When was the last time you spruced up your online shop front?

 

If you are anything like us, you had visitors come to stay over the summer  (Devon is so beautiful that it’s great to share!) And if you are anything like us, that impending visit set off a flurry of tidying and cleaning to ensure that your place looked in a fit state for you to receive guests.

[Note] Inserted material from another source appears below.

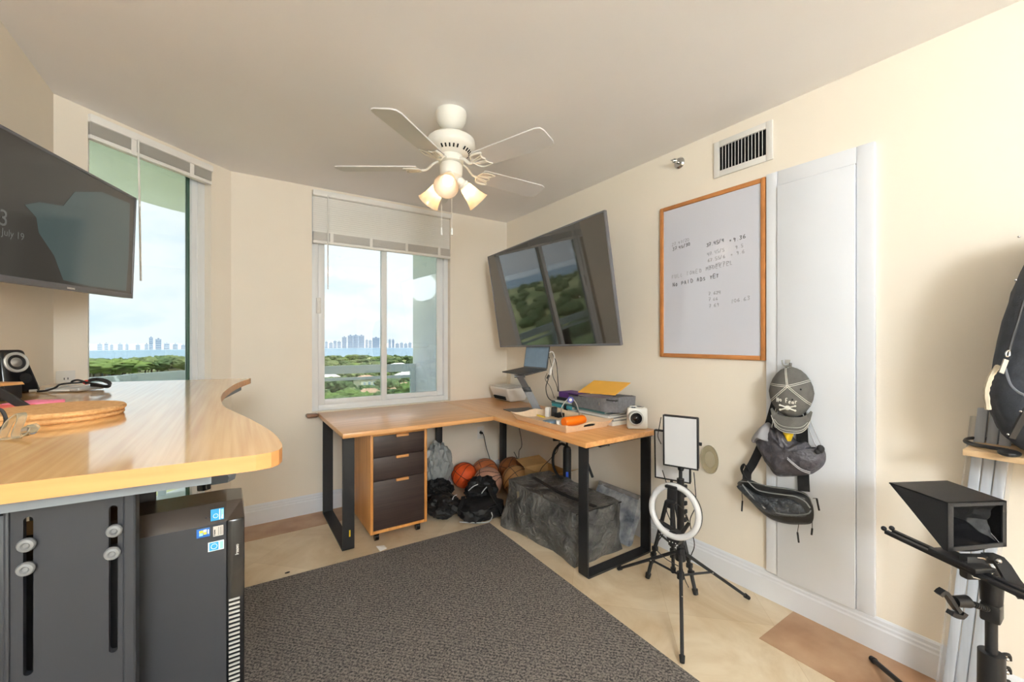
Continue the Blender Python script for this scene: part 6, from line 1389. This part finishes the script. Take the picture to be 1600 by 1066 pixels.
for px0, w, yt in ((508,4,534),(514,6,536),(521,5,533),(527,6,534),(571,4,531),(576,5,532),(596,4,534),(618,6,537),(625,5,536),(631,6,537),(638,5,536),(300,6,536),(152,8,538),(163,6,537),(172,5,539),(184,8,538),(196,5,538),(212,7,539),(226,6,538),(256,9,537),(270,8,538),(283,7,539)):
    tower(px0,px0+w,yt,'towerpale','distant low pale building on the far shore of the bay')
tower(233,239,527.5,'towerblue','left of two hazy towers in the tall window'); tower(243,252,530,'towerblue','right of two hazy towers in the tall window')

# added globe fill light behind the camera, out of view, to brighten the room
t = thing('added_fill_lamp', 'added fill light, a white globe on a stand, out of view behind the camera', 'fill light', (-.34,-2.1,0))
bm = nb(); cyl(bm, (-.34,-2.1,.001),(-.34,-2.1,.025),.14); part('base', bm, 'steel', t)
bm = nb(); cyl(bm, (-.34,-2.1,.025),(-.34,-2.1,1.62),.012); part('pole', bm, 'steel', t)
bm = nb(); cyl(bm, (-.34,-2.1,1.60),(-.34,-2.1,1.65),.05,.11); part('collar', bm, 'steel', t)
bm = nb(); bmesh.ops.create_uvsphere(bm, u_segments=32, v_segments=18, radius=.33, matrix=Matrix.Translation((-.34,-2.1,1.95))); part('globe', bm, mat('fill_globe_emitter', rgb(255,250,240), .3, emit=(.84,.94,1.0,1), estr=44, noise_amt=.01), t)
# ================================================================ WORLD, LIGHTS, CAMERA
w = D.worlds.new('sky'); SC.world = w; w.use_nodes = True; nt = w.node_tree; N = nt.nodes; L = nt.links; bg = N['Background']
tc = N.new('ShaderNodeTexCoord'); mp = N.new('ShaderNodeMapping'); mp.inputs['Scale'].default_value = (1,1,2.6); L.new(tc.outputs['Generated'], mp.inputs['Vector'])
nz = N.new('ShaderNodeTexNoise'); nz.inputs['Scale'].default_value = 5; nz.inputs['Detail'].default_value = 8; nz.inputs['Roughness'].default_value = .55; L.new(mp.outputs[0], nz.inputs['Vector'])
rp = N.new('ShaderNodeValToRGB'); e = rp.color_ramp.elements; e[0].position = .33; e[0].color = (.80,.90,1,1); e[1].position = .52; e[1].color = (1,1,1,1); L.new(nz.outputs['Fac'], rp.inputs['Fac'])
L.new(rp.outputs['Color'], bg.inputs['Color']); bg.inputs['Strength'].default_value = 2.5
sun = D.lights.new('sun', 'SUN'); sun.energy = 9; sun.angle = math.radians(.6); sun.color = (1,.96,.9)
so = D.objects.new('sun', sun); COL.objects.link(so); so.rotation_euler = (V((-.62,.35,-.9))).to_track_quat('-Z','Y').to_euler()
cam = D.cameras.new('camera'); cam.sensor_width = 36; cam.lens = F/1600*36; cam.clip_start = .02; cam.clip_end = 12000
co = D.objects.new('camera', cam); COL.objects.link(co); co.location = (0,0,EYE); co.rotation_euler = (math.radians(90),0,-YAW); SC.camera = co
SC.view_settings.view_transform = 'Standard'; SC.view_settings.look = 'None'; SC.view_settings.exposure = 0.42; SC.view_settings.gamma = 1
SC.cycles.max_bounces = 10; SC.cycles.diffuse_bounces = 6; SC.cycles.transparent_max_bounces = 12
SC.cycles.sample_clamp_indirect = 6
for o in list(SC.objects):
    if '_o' in o: del o['_o']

Woman using laptop to search websites in Google

Well, have you thought about how often you have a spring (or summer) clean of your website? Your website is there all the time – it’s your online shopfront. And yet, it’s probably languishing in the ‘untouched for months’ pile of your to-do list.

 

The thing is, you can’t choose when visitors come to your website – it’s there all the time, waiting to receive them. And if they don’t get the right experience, then away they will go, never to come back. You might even have given them a negative view of your business as a whole.

 

It’s not just you – I know my site is far from perfect, but I am working on that.

 

Thing is, if you’re sending traffic and visitors over by using social media, email, Google ads, Facebook ads or any other means – it’s not going to get you the results you hoped for unless your visitors get a great experience of your business at the end of it.

 

Good practice is to have a landing page prepared to receive visitors from traffic referrers such as Twitter, Facebook, LinkedIn, and PPC or email campaigns. This will increase the effectiveness of any of these forms of marketing hugely. But your new visitors will still want to see the rest of the website they have found themselves on.

 

So – here goes – 5 questions to ask of your website to make sure it’s not letting you down:

 

  • Do you know what your want you website to do for you – and is it built with this in mind? Is it congruent with your offline marketing?
  • Is your website so easy to navigate that a 10 year old child could find their way to every product and service you offer?
  • Is the copy written in terms of benefits to your new potential customer and why they should be talking to you and only you about your product or service? (TIP. Count the number of times your copy says ‘I’ or ‘we’ rather than ‘you’ or ‘yours’)
  • Is it interesting enough to grab and keep your visitors’ attention, and relevant to what they want to find out?
  • Do you have video (on your home page at least…) and photos running all the way through your site for added retention time and impact?

 

Oh … and lastly – a huge bugbear of mine is having to hunt to find out how to contact the business who’s website I’m browsing. Why make it difficult for customers to contact you? Put a big, loud phone number at the top of every page!!